Martin Plaut and Sarah Vaughan will present "Understanding Ethiopia's Tigray War”, which Hurst is publishing this week.

The conflict, which erupted on 4th November 2000 is the most vicious and possibly the least understood conflict of the last two years. It involved forces of Ethiopia, Eritrea and Somalia, supported by ethnic militia, who combined in an attempt to crush the Tigrayans. The fighting and accompanying blockade led to an estimated 600,000 deaths – more than the number who died in the 1984-5 famine. International journalists were banned as Tigray was sealed off from the outside world by Ethiopian and Eritrean governments prosecuting a strategy designed to crush it at almost any cost.
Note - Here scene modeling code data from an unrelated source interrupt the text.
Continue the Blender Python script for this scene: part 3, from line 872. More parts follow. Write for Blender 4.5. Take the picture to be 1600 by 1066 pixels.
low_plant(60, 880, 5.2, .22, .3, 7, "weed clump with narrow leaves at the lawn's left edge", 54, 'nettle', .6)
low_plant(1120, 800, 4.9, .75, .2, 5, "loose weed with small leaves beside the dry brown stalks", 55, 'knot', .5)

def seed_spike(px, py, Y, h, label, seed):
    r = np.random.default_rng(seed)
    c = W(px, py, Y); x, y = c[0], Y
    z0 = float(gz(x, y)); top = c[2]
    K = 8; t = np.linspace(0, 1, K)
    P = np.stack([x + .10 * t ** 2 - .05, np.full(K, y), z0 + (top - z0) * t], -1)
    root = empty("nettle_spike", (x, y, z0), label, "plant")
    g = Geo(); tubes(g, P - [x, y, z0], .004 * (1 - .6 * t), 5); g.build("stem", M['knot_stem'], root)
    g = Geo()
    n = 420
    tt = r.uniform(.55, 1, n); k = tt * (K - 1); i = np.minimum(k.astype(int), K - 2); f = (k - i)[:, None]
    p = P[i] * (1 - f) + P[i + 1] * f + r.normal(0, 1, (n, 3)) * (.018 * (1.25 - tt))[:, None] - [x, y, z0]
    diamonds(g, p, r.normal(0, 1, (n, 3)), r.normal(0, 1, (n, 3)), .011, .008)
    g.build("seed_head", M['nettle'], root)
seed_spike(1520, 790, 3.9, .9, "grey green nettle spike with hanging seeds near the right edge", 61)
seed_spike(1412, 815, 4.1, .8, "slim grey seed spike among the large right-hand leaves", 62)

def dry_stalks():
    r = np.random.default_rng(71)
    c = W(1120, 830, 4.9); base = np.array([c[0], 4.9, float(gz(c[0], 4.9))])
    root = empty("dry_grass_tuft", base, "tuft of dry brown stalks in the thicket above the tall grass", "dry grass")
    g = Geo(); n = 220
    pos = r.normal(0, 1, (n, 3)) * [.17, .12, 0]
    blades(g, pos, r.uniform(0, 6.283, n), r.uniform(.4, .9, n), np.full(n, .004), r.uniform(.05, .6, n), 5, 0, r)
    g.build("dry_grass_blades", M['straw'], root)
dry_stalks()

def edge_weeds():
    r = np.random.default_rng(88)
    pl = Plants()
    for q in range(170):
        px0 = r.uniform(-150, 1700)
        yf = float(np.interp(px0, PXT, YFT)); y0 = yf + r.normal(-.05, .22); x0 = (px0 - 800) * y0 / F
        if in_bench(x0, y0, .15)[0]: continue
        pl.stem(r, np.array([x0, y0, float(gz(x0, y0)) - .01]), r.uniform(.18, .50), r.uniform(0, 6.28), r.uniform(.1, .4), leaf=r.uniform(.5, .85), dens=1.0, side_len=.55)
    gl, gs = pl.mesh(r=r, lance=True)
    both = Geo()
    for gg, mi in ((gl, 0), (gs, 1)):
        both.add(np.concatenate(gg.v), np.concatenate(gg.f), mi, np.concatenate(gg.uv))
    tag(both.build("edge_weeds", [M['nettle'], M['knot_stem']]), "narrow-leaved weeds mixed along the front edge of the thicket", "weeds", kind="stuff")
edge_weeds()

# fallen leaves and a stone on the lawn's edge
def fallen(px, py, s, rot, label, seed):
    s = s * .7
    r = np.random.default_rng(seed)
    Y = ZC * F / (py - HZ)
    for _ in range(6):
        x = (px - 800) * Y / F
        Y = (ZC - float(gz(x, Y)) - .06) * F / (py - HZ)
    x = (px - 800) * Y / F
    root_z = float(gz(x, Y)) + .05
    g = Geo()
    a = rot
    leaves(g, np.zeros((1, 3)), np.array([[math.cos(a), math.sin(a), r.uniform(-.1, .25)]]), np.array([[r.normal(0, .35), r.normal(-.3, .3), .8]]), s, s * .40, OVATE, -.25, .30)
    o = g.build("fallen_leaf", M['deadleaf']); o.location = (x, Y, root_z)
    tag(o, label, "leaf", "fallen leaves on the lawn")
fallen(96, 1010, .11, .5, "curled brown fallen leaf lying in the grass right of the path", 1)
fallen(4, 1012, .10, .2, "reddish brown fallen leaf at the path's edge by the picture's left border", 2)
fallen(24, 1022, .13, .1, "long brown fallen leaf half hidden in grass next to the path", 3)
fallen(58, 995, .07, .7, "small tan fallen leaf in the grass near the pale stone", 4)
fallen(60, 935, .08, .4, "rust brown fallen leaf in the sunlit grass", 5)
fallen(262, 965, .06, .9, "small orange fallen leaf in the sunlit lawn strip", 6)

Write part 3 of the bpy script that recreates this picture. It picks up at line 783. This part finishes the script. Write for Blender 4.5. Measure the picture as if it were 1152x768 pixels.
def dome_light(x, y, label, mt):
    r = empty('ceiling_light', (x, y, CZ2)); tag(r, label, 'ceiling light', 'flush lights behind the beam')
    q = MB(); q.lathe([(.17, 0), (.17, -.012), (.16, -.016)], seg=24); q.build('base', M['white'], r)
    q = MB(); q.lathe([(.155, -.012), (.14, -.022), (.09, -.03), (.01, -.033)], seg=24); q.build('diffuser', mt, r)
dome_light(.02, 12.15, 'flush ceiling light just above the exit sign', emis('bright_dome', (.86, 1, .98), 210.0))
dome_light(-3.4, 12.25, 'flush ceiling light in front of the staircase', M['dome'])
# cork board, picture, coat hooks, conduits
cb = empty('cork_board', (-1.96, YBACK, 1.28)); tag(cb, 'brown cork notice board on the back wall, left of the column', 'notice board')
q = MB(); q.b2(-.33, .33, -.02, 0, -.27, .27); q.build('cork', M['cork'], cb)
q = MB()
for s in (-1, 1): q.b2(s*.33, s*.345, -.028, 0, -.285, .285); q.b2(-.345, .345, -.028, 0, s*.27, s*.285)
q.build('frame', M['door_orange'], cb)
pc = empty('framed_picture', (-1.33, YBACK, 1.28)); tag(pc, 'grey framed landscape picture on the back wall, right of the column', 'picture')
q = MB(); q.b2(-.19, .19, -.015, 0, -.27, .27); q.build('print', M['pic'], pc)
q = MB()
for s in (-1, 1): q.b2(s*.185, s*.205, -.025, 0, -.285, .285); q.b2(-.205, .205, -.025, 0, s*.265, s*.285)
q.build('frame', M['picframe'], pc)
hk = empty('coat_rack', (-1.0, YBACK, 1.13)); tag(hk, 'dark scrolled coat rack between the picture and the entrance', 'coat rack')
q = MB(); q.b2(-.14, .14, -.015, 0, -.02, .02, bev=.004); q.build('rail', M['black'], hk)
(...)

This book is the first to attempt to chronicle why the war took place, in the context of Ethiopia’s long and complex history. It provides details of the battles and the destruction to infrastructure and livelihoods across the region.

  • Martin Plaut, the BBC World Service's former Africa Editor, has published extensively on African affairs. An adviser to the Foreign Office and the US State Department, he is Senior Researcher at the Institute of Commonwealth Studies.
  • Sarah Vaughan PhD has worked in Ethiopia and the Horn of Africa since the late 1980s, and has taught African politics and social theory in Scotland and Ethiopia.

This session will be chaired by Dr Sue Onslow, Director- Institute of Commonwealth Studies.